Pension reform in France: More than a million people protest

As of: 03/23/2023 8:51 p.m

Significantly more people than before have protested against the government’s pension reform in France. The Interior Ministry spoke of almost 1.1 million people, the CGT union of 3.5 million. There were riots in some places.

According to the Interior Ministry, almost 1.1 million people took to the streets in France against the pension reform and against the government – significantly more than before. The union CGT reported 3.5 million people.

During what is now the ninth nationwide day of protest, train stations, refineries and ports were blocked, and local and long-distance connections were lost. Part of Charles de Gaulle Airport in Paris was also blocked. Many schools remained closed because teachers went on strike.

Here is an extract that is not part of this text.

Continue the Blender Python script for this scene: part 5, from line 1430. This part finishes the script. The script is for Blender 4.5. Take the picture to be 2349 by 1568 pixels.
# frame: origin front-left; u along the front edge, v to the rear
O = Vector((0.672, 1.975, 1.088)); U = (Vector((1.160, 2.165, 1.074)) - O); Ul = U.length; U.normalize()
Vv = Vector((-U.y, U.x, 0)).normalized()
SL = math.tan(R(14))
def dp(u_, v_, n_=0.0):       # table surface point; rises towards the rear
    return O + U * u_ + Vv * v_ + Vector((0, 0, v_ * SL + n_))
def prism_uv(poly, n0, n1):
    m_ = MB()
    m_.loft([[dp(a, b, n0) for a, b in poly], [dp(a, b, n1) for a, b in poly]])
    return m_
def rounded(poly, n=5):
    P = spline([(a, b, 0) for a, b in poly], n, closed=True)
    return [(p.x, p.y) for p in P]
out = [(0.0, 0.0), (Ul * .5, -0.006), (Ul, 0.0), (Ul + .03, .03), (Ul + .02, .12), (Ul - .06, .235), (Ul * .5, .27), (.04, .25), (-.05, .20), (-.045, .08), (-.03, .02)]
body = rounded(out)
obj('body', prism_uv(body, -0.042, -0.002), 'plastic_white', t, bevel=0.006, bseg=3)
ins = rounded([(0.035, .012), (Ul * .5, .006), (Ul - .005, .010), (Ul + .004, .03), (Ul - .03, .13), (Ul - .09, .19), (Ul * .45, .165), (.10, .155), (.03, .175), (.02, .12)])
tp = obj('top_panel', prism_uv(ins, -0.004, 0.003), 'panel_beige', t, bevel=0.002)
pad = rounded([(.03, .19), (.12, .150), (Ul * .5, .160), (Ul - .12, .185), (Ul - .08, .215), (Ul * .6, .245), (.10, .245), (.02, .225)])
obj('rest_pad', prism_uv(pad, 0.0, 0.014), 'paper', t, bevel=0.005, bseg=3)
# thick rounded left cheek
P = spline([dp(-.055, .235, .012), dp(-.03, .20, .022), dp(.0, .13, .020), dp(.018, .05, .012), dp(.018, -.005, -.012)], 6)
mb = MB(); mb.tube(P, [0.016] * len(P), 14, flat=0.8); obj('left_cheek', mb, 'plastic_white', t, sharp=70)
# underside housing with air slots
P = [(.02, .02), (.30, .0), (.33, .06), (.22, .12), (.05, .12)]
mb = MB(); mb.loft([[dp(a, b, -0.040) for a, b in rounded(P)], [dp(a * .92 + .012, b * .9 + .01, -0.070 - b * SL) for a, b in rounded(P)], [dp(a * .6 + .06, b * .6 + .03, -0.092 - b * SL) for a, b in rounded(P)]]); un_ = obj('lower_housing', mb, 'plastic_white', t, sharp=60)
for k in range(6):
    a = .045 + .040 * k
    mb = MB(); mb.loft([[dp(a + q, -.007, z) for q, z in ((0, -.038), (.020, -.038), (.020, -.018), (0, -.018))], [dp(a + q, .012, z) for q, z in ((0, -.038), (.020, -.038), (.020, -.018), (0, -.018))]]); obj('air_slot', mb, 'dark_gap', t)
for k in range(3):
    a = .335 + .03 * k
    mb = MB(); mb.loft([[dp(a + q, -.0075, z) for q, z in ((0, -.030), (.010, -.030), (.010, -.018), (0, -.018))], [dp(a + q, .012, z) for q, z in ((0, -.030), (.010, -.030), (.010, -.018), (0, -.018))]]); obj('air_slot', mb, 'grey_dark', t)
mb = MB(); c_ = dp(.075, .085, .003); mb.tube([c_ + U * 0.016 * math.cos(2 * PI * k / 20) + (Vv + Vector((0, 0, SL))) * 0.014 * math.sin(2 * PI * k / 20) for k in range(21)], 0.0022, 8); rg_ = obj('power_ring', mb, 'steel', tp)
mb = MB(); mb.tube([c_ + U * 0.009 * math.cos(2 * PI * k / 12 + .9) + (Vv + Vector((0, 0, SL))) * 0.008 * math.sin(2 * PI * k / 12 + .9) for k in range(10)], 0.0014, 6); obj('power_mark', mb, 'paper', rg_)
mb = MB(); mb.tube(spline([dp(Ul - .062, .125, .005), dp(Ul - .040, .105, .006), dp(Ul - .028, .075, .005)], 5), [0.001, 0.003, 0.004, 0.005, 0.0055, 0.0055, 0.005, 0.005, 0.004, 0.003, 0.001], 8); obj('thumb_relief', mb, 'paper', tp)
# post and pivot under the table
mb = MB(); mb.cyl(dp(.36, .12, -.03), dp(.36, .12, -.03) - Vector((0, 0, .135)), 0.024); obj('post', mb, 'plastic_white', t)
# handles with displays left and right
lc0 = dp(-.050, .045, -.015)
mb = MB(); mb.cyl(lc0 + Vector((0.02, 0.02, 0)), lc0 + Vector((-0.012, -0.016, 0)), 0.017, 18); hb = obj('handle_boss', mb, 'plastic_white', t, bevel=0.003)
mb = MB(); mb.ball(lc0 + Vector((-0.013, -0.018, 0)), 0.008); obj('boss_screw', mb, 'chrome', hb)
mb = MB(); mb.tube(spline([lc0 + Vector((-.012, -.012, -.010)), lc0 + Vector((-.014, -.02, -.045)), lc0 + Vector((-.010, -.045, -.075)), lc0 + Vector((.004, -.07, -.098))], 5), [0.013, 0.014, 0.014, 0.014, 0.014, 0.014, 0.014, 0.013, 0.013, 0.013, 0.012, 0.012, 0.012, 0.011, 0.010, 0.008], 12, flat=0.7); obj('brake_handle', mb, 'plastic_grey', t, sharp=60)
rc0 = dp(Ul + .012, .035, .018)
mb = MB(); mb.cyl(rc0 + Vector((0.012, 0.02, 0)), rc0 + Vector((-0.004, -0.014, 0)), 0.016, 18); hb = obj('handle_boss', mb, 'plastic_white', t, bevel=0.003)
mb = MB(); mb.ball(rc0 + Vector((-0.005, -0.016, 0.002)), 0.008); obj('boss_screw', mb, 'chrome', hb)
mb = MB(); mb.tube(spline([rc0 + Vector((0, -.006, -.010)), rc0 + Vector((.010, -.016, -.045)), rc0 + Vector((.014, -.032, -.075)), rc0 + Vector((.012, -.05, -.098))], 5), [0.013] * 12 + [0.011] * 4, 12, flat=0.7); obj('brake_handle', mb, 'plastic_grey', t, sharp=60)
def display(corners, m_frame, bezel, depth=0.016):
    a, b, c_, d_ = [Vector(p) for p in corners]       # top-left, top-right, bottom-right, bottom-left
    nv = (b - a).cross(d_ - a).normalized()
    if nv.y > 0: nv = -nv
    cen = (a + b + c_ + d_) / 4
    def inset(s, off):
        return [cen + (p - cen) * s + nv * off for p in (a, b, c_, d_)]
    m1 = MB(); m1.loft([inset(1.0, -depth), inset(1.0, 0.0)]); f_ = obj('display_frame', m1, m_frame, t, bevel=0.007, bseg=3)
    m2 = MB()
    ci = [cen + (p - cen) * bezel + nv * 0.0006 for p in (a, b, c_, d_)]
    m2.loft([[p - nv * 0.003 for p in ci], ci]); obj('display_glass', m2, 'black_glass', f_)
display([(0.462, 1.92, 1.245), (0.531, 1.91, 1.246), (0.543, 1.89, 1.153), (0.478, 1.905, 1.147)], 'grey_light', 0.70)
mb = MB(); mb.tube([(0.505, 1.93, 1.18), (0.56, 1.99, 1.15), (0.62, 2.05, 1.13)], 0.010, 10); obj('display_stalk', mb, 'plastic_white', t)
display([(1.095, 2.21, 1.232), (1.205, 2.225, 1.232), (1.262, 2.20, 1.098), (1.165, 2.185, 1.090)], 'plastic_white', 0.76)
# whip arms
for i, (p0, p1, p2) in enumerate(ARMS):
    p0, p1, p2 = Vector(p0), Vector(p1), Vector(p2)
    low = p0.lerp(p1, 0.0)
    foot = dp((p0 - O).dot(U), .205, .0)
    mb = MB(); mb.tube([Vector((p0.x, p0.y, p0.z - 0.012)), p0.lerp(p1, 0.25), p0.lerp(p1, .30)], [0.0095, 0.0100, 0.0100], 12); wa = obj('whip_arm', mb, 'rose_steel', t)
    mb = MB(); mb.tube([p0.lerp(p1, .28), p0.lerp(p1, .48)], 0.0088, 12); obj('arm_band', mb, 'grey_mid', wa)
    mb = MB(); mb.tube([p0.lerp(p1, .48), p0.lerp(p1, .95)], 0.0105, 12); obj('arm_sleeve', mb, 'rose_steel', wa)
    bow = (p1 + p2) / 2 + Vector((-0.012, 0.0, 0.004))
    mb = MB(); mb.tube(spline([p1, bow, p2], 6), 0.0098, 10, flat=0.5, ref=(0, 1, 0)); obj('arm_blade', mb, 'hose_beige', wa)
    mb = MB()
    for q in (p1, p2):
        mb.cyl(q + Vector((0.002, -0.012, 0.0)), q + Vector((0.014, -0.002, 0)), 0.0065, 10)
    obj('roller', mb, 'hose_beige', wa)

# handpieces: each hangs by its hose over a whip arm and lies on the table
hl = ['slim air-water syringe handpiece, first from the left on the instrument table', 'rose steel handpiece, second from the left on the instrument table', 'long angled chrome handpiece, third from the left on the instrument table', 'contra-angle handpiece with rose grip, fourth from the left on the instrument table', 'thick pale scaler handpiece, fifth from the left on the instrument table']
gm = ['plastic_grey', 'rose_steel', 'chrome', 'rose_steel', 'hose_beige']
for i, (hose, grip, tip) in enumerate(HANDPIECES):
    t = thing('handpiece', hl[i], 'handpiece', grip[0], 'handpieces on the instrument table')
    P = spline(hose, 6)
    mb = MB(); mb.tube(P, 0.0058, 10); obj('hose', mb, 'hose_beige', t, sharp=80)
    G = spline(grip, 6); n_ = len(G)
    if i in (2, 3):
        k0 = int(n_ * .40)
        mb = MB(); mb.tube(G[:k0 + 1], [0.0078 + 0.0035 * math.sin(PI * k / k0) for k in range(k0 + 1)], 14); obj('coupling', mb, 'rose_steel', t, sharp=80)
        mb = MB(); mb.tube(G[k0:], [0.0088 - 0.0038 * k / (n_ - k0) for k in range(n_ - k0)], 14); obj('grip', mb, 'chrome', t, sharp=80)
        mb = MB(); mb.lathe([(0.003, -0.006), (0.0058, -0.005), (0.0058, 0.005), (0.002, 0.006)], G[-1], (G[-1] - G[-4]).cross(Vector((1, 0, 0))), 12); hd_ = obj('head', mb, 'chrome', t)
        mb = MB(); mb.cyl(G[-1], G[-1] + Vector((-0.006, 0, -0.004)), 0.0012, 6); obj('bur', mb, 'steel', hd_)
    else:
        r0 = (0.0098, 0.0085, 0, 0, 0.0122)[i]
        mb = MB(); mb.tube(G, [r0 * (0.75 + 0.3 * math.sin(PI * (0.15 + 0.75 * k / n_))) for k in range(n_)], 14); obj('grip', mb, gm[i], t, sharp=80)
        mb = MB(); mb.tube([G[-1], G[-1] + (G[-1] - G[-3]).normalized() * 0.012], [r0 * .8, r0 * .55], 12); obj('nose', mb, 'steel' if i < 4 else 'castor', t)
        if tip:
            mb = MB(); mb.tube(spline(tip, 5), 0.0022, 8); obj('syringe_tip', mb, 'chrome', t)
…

There were riots in some places. In Paris, the police used water cannons and the mood was also heated in Bordeaux, Nantes and Rennes. According to the newspaper “Ouest-France” in Lorient in Brittany, the yard of a police station was set on fire.

In the run-up, around 800,000 protesters were expected nationwide – the CGT union now reported this number of participants for Paris alone, the Interior Ministry spoke of around 119,000 people for the capital.

The anger has grown

It was the first day of protests since Prime Minister Elisabeth Borne, on Macron’s instructions, pushed through the pension reform using Article 49.3 of the Constitution without a vote in parliament. The government barely survived a vote of no confidence that followed.

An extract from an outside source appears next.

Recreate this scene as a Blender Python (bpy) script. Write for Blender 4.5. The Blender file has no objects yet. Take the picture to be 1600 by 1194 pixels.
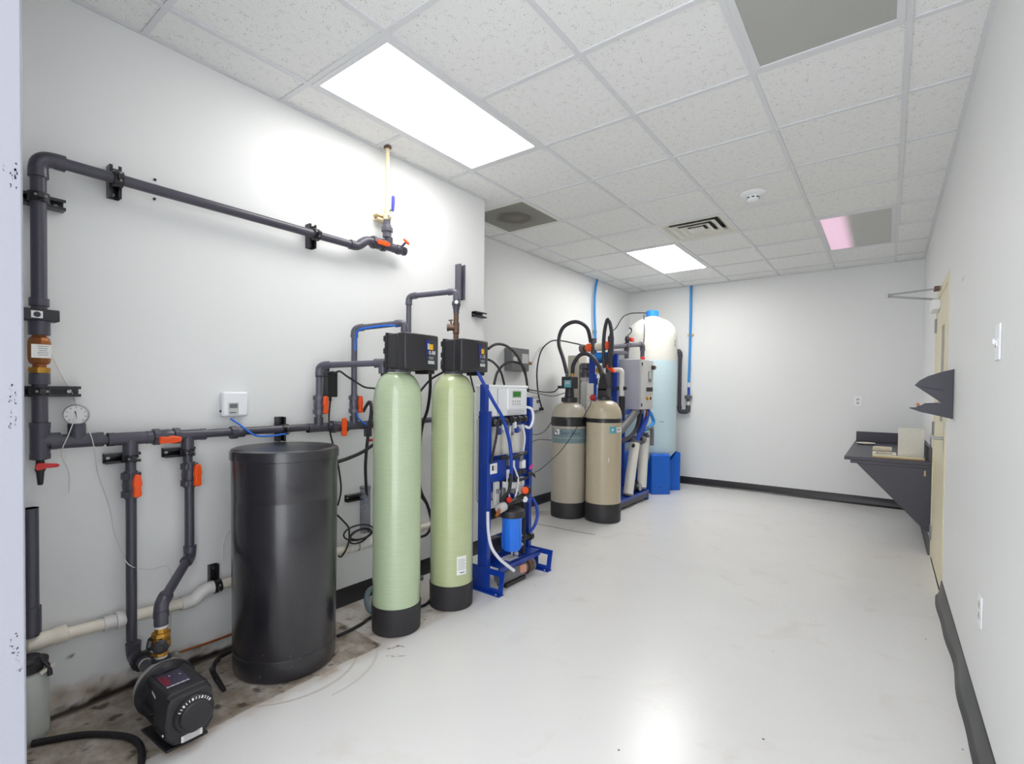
import bpy, bmesh, math, random
from mathutils import Vector, Matrix, noise

# ------------------------------------------------------------------ scene, camera, light
scene = bpy.context.scene
COL = scene.collection
PI = math.pi

# room measurements in metres (x to the right wall, y into the room, z up; camera stands over the origin)
XL, XF, XR = -2.597, -3.19, 0.3065      # near left wall, far left wall, right wall
YB, YJ, H = 7.187, 3.045, 2.824         # back wall, end of the near left wall, ceiling
YF = 0.06                               # inner face of the front wall (camera stands in its doorway)

cam_data = bpy.data.cameras.new('camera')
cam_data.sensor_width = 36.0
cam_data.lens = 36.0 * 775.16 / 1600.0
cam_data.shift_y = 28.34 / 1600.0
cam_data.clip_start = 0.02
cam = bpy.data.objects.new('camera', cam_data)
COL.objects.link(cam)
_yaw, _pit, _rol = -0.6475, -0.0184, 0.0109
_f = Vector((math.sin(_yaw) * math.cos(_pit), math.cos(_yaw) * math.cos(_pit), math.sin(_pit)))
_r = Vector((math.cos(_yaw), -math.sin(_yaw), 0))
_u = _r.cross(_f)
_r2 = _r * math.cos(_rol) + _u * math.sin(_rol)
_u2 = _u * math.cos(_rol) - _r * math.sin(_rol)
cam.matrix_world = Matrix(((_r2.x, _u2.x, -_f.x, 0), (_r2.y, _u2.y, -_f.y, 0), (_r2.z, _u2.z, -_f.z, 1.3039), (0, 0, 0, 1)))
scene.camera = cam

world = bpy.data.worlds.new('world')
world.use_nodes = True
scene.world = world
world.node_tree.nodes['Background'].inputs[0].default_value = (0.93, 0.95, 1.0, 1)
world.node_tree.nodes['Background'].inputs[1].default_value = 2.0

vs = scene.view_settings
vs.view_transform = 'Standard'
vs.look = 'None'
vs.gamma = 1.0
vs.use_curve_mapping = False
vs.exposure = 0.95
PANEL_LIGHT = 4.9
PANEL_LIGHT_FAR = 10.8
scene.cycles.max_bounces = 10
scene.cycles.diffuse_bounces = 8

# ------------------------------------------------------------------ materials
def lin(h):
    h = h.lstrip('#')
    v = [int(h[i:i + 2], 16) / 255 for i in (0, 2, 4)]
    return tuple(c / 12.92 if c <= 0.04045 else ((c + 0.055) / 1.055) ** 2.4 for c in v) + (1.0,)

MATS = {}
def mat(name, col, rough=0.5, metal=0.0, var=0.06, scale=30.0, bump=0.0, bscale=60.0, coat=0.0, spec=0.5, emit=0.0, trans=0.0, stretch=None):
    """procedural principled material with a little noise in the colour and an optional fine relief"""
    m = bpy.data.materials.new(name)
    m.use_nodes = True
    nt = m.node_tree
    b = nt.nodes['Principled BSDF']
    c = lin(col) if isinstance(col, str) else col
    b.inputs['Roughness'].default_value = rough
    b.inputs['Metallic'].default_value = metal
    b.inputs['Specular IOR Level'].default_value = spec
    b.inputs['Coat Weight'].default_value = coat
    b.inputs['Transmission Weight'].default_value = trans
    tc = nt.nodes.new('ShaderNodeTexCoord')
    src = tc.outputs['Object']
    if stretch:
        mp = nt.nodes.new('ShaderNodeMapping')
        mp.inputs['Scale'].default_value = stretch
        nt.links.new(src, mp.inputs['Vector'])
        src = mp.outputs['Vector']
    n = nt.nodes.new('ShaderNodeTexNoise')
    n.inputs['Scale'].default_value = scale
    n.inputs['Detail'].default_value = 3.0
    nt.links.new(src, n.inputs['Vector'])
    mx = nt.nodes.new('ShaderNodeMix')
    mx.data_type = 'RGBA'
    mx.inputs[6].default_value = tuple(max(0, v * (1 - var)) for v in c[:3]) + (1,)
    mx.inputs[7].default_value = tuple(min(1, v * (1 + var)) for v in c[:3]) + (1,)
    nt.links.new(n.outputs['Fac'], mx.inputs[0])
    nt.links.new(mx.outputs[2], b.inputs['Base Color'])
    if bump > 0:
        n2 = nt.nodes.new('ShaderNodeTexNoise')
        n2.inputs['Scale'].default_value = bscale
        n2.inputs['Detail'].default_value = 4.0
        nt.links.new(src, n2.inputs['Vector'])
        bp = nt.nodes.new('ShaderNodeBump')
        bp.inputs['Strength'].default_value = bump
        bp.inputs['Distance'].default_value = 0.004
        nt.links.new(n2.outputs['Fac'], bp.inputs['Height'])
        nt.links.new(bp.outputs['Normal'], b.inputs['Normal'])
    if emit > 0:
        b.inputs['Emission Color'].default_value = c
        b.inputs['Emission Strength'].default_value = emit
    MATS[name] = m
    return m

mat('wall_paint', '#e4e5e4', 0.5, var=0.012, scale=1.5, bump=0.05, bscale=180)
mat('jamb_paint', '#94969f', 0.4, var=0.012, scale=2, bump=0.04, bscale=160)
mat('grid_white', '#d8d9db', 0.4, var=0.01)
mat('trim_black', '#2b2a2c', 0.35, var=0.1, scale=8)
mat('pvc_dark', '#4a4853', 0.32, var=0.07, scale=14)
mat('pvc_grey', '#5d5c68', 0.32, var=0.07, scale=14)
mat('pvc_white', '#dcd9d6', 0.35, var=0.03)
mat('pvc_cream', '#e6dfd0', 0.35, var=0.04)
mat('cpvc_beige', '#e8d9b4', 0.4, var=0.04)
mat('black_plastic', '#2a292d', 0.42, var=0.1, scale=25, bump=0.06, bscale=300)
mat('black_satin', '#232226', 0.3, var=0.1)
mat('rubber', '#201f22', 0.55, var=0.12)
mat('hose_dark', '#35323a', 0.45, var=0.1)
mat('orange', '#f4571a', 0.38, var=0.04)
mat('red', '#c9201c', 0.4, var=0.05)
mat('pink', '#d3378f', 0.4, var=0.05)
mat('brass', '#b88a3c', 0.34, metal=0.85, var=0.12)
mat('bronze', '#9a5f33', 0.45, metal=0.55, var=0.15)
mat('bronze_dark', '#6d5648', 0.45, metal=0.5, var=0.15)
mat('copper', '#b4672f', 0.4, metal=0.6, var=0.1)
mat('steel', '#b9bbbe', 0.3, metal=0.9, var=0.08)
mat('galv', '#8e9093', 0.42, metal=0.7, var=0.12)
mat('white_plastic', '#eef0f2', 0.38, var=0.015)
mat('paper', '#f2f1ee', 0.6, var=0.02)
mat('ink', '#2b2b33', 0.6, var=0.05)
mat('ink_soft', '#8b8e94', 0.6, var=0.05)
mat('blue_frame', '#0c3a9e', 0.35, var=0.06, coat=0.2)
mat('blue_leg', '#0d62c9', 0.4, var=0.04)
mat('blue_cap', '#2a86dc', 0.38, var=0.04)
mat('blue_tube', '#2f8ed8', 0.3, var=0.04)
mat('blue_hose', '#1440a8', 0.35, var=0.06)
mat('blue_filter', '#2f80f5', 0.35, var=0.03)
mat('blue_handle', '#3b3fa8', 0.4, var=0.05)
mat('clear_hose', '#d6d8e2', 0.25, var=0.03)
mat('grey_hose', '#5b6e73', 0.45, var=0.06)
mat('lcd_green', '#2f7d2a', 0.3, var=0.03)
mat('lcd_grey', '#b9c0bd', 0.3, var=0.03)
mat('yellow', '#e8b01f', 0.4, var=0.03)
mat('navy', '#232a86', 0.3, var=0.05)
mat('smoke_glass', '#3d3f45', 0.15, var=0.05)
mat('cabinet_grey', '#c3c3c1', 0.45, var=0.02)
mat('cabinet_side', '#b4b4ba', 0.45, var=0.02)
mat('box_grey', '#6d6e70', 0.5, var=0.05)
mat('door_cream', '#ddd4b6', 0.42, var=0.02, scale=6)
mat('counter', '#3b3945', 0.38, var=0.14, scale=160, bump=0.02)
mat('lens_off', '#a9aaa4', 0.3, var=0.03, scale=5, bump=0.25, bscale=420)
mat('diffuser_white', '#dedcd2', 0.45, var=0.02)
mat('duct_dark', '#3a3a37', 0.8, var=0.2)
mat('teal', '#5fa6b8', 0.4, var=0.05)
mat('teal_label', '#74898e', 0.45, var=0.05)
mat('wood_light', '#d9bd8c', 0.5, var=0.1)
mat('wire_white', '#dcdad4', 0.5, var=0.03)
mat('volute_grey', '#b2b5b0', 0.42, metal=0.0, var=0.1, bump=0.15, bscale=90)
mat('membrane_white', '#e4e2da', 0.35, var=0.02)
mat('clear_tube', '#d2d3de', 0.12, var=0.05, trans=0.75)
mat('tank_black', '#1f1e24', 0.28, spec=0.7, coat=0.3, var=0.12, scale=10, bump=0.1, bscale=120)
mat('boot_black', '#2b2a2d', 0.5, var=0.25, scale=22, bump=0.12, bscale=90)
mat('tank_green_a', '#b4c6a2', 0.24, var=0.07, scale=9, coat=0.8, bump=0.45, bscale=16, stretch=(1, 1, 16))
mat('tank_green_b', '#b8c295', 0.24, var=0.07, scale=9, coat=0.8, bump=0.45, bscale=16, stretch=(1, 1, 16))
mat('tank_beige_a', '#b3ab9c', 0.32, var=0.05, scale=9, coat=0.15, bump=0.1, bscale=20, stretch=(1, 1, 14))
mat('tank_beige_b', '#bcb097', 0.32, var=0.05, scale=9, coat=0.15, bump=0.1, bscale=20, stretch=(1, 1, 14))

def node_mat(name):
    m = bpy.data.materials.new(name)
    m.use_nodes = True
    MATS[name] = m
    nt = m.node_tree
    return m, nt, nt.nodes, nt.links, nt.nodes['Principled BSDF']

def emitter(name, col, strength):
    m, nt, N, L, b = node_mat(name)
    b.inputs['Base Color'].default_value = (0.8, 0.8, 0.8, 1)
    b.inputs['Emission Color'].default_value = col
    b.inputs['Emission Strength'].default_value = strength
    return m
emitter('lens_lit', (1.0, 0.985, 0.96, 1), PANEL_LIGHT)
emitter('lens_lit_far', (1.0, 0.985, 0.96, 1), PANEL_LIGHT_FAR)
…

President Emmanuel Macron was unyielding in an interview on Wednesday. Since then, anger has grown among many people, several union officials said. Macron had also brought the protests close to the storming of the US Capitol on January 6, 2021. Macron attended the EU summit in Brussels on Thursday, but took no questions from journalists.

“He is the one who is setting the country on fire,” Celine Verzeletti of the CGT union told France Inter radio. The head of the more moderate CFDT union, Laurent Berger, said Macron had to suspend the reform. “That means withdrawing them or suspending their implementation, it can mean anything.”